Swift’s method is to set down ordinary things so as to suggest something more. His style, following his characters, is casual and colloquial, as he smoothly propels the action. As well as being an old-fashioned story told in an old-fashioned style, Here We Are has an emotional reticence, a reluctance to stir the reader’s feelings too far beyond the rueful tears of a survivor. The dramas of 1959 are safely in the past, carefully selected and blurred by memory. The theme of lonely childhoods and the possibilities of adult love give the novel its benign purpose and melancholy charm.
Shifting between the consciousnesses of its three central figures, Here We Are lacks the intense focus of Mothering Sunday, concentrated within the mind of a single character, and at times seems rather diffuse ... What still makes Here We Are a haunting read is the way its grin-and-greasepaint milieu takes on wider significance. Around its flamboyant trio of troupers, more sombre kinds of illusion, deception and vanishing acts are brought into view. Under the chirpy vivacity at the end of the pier lurk chilly depths. With a wizardry of his own, Swift conjures up an about-to-disappear little world and turns it into something of wider resonance.
... the real magic may be the way Swift moves through time ... Then and now, so much depends on the alchemy of luck and desire. With a sigh, Swift captures the tragicomedy of human life in a single phrase.
Swift’s latest slim novel promises the return of magic—but it soon turns out to be magic of the drably parochial variety ... At times Swift seems to be channelling a stage compere filling time before the main act arrives — but the voice is too inconsistent for this to work. He moves between a simple, honest idiom reflective of the postwar, British working class...and ornate words such as 'uxorious' and 'entombed'. It feels dashed off ... I’m not sure any amount of tinkering would have rescued this pale, watery novel ... It’s an anaemic ration-era soup, a pine furniture showroom off the A10, a damp afternoon indoors; come Armageddon, come. Swiftly read—swiftly forgotten.
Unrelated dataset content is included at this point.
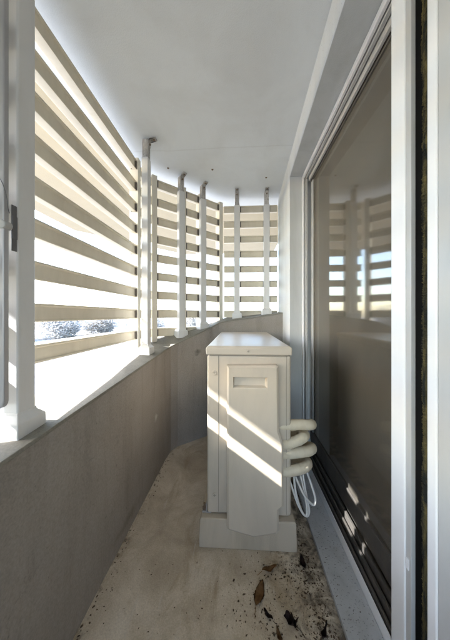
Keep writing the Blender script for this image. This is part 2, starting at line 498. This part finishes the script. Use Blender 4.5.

...[a] melancholy, deeply moving tale of three showpeople in postwar Britain ... In the crisp, eloquently understated prose that has been a hallmark of Swift’s award-winning career, he traces the lives of the trio, both during that pivotal summer and earlier ... The title is deeply ironic, in that none of the three ever knows for sure where they are—with themselves or with one another—but Swift makes sure we know: three performers who could never quite leave their secrets behind.
Saturated with images and metaphors that recur like melodies, this jewel of a novel by Booker-winner Swift...conjures the shared past of a group of entertainers who performed together in 1959 ... In Swift’s trademark fashion, his close-third narration intertwines each character’s perspective to construct the tragic story in seamless transitions, gradually revealing past transgressions and sources of pain as time bends back on itself ... Swift’s brief, magical tale demonstrates one more brilliant example of his talent for pulling universal themes out of the hats of ordinary lives.
... slight but charming ... The bare bones of the plot don’t have much more flesh on them, but the hocus pocus of identity and destiny, how we become who we are and make the choices we do, offers plenty of surprise as well as revelation.